I won’t hazard a guess as to how many lawyers Facebook retains as legal counsel, but I’d venture they might be behind recent news that the site rejected a photo of a plus-sized model wearing a bikini posted by Cherchez la Femme, an Australian feminist group, for violating their “Health and Fitness Policy.”

“The image depicts a body or body parts in an undesirable manner,” read a helpful letter written by “Jenny” from Facebook’s Ads Team. “Ads may not depict a state of health or body weight as being perfect or extremely undesirable.” Which allows for an awful lot of leeway for official disapproval, any way you read it.

Huge companies once boasted of their paternalistic policies, setting moral standards for their workers and even building model towns for them to live in, presuming that an employee living within what they presumed to be self-evident moral, social and hygienic standards would be more efficient and, when union organizers came lurking, beholden to their employers. It didn’t work out that way, so perhaps one day we’ll look at the efforts of social networks to coerce their customers into better versions of themselves as yet another rear-guard bulwark against real liberty.

In any case, I found the protests of conservatives against Facebook’s targeting of their opinions to be undignified and even confused. Facebook is, after all, a private company and allowed to exercise its preferences however it wishes within legal limits, and anyone using the word “censorship” outside of the official actions of government doesn’t really understand what the word means.

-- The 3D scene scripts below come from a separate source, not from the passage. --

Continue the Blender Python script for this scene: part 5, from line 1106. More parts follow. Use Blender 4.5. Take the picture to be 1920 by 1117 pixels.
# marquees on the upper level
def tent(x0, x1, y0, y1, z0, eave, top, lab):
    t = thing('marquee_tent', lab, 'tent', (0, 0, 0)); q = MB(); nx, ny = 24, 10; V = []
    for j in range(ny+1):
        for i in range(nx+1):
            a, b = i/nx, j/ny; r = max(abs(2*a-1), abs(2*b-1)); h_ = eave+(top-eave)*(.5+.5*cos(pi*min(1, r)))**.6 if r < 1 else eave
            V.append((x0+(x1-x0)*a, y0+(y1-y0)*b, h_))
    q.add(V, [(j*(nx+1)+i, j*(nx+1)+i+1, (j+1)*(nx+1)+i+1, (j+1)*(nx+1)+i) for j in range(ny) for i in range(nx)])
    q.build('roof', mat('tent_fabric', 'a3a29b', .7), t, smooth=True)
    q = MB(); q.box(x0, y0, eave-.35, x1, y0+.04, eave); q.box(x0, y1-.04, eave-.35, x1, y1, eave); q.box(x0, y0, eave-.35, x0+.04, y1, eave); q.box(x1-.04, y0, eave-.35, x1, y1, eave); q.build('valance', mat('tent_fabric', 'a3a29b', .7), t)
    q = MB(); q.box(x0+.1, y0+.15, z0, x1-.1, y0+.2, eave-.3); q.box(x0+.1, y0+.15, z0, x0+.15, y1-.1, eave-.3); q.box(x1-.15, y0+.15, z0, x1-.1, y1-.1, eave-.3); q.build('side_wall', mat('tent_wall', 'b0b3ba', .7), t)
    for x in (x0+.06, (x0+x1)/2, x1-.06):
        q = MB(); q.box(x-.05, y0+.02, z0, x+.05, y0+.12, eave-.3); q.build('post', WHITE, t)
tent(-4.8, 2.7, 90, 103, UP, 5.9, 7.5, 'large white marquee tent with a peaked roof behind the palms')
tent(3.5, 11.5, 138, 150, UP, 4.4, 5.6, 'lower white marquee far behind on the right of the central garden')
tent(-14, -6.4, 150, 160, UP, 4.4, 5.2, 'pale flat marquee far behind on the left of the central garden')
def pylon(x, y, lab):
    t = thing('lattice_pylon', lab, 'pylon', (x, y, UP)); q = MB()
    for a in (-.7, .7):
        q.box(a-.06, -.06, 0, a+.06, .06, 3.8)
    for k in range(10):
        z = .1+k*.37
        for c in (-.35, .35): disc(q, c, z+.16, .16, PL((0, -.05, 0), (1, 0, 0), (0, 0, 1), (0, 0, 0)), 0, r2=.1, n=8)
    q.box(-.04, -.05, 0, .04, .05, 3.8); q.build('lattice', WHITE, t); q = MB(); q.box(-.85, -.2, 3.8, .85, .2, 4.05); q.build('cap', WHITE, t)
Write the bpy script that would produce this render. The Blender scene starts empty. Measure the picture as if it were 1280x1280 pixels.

Given the political tendencies of tech companies, their owners, and employees, I’d always assumed that Facebook would favor this sort of ideological policing in some form. The reasonable response is to log onto Facebook the way I walk into an evening spent with old friends or family – to be sure you’re going to offend somebody if you’re not careful with what you say, and to decide how much you care if you’re never invited back.

The alternative, of course, is for someone to start their own, conservative Facebook. The challenge is trying to get investors for a social media network that will never hope to attract more than half of its possible audience, at best. The internet is littered with the ghost towns of failed social media; a dormant MySpace page marks a certain vintage of internet user, and does anyone remember Ello, Ning, or Path?

Personally, as much as I might cringe at what friends post on Facebook (and hit the “unfollow” button more than I’d like to) I still think there’s something unhealthy about an echo chamber, and can only imagine how tedious a right-wing Facebook might be – until the inevitable internecine squabbles break out. Isn’t it better to provide constant, uncomfortable reminders to your friends on Facebook (and the thousands of FB employees squinting at their terminals in the company’s offices all over the world) that a healthy society is rampant with heterodoxy? Personally, I thrill to the idea that I might be the sand in someone’s ointment, and if the day comes when some disapproving Jenny decides to suspend my account, I’ll just go out and try to annoy my friends and family in real life.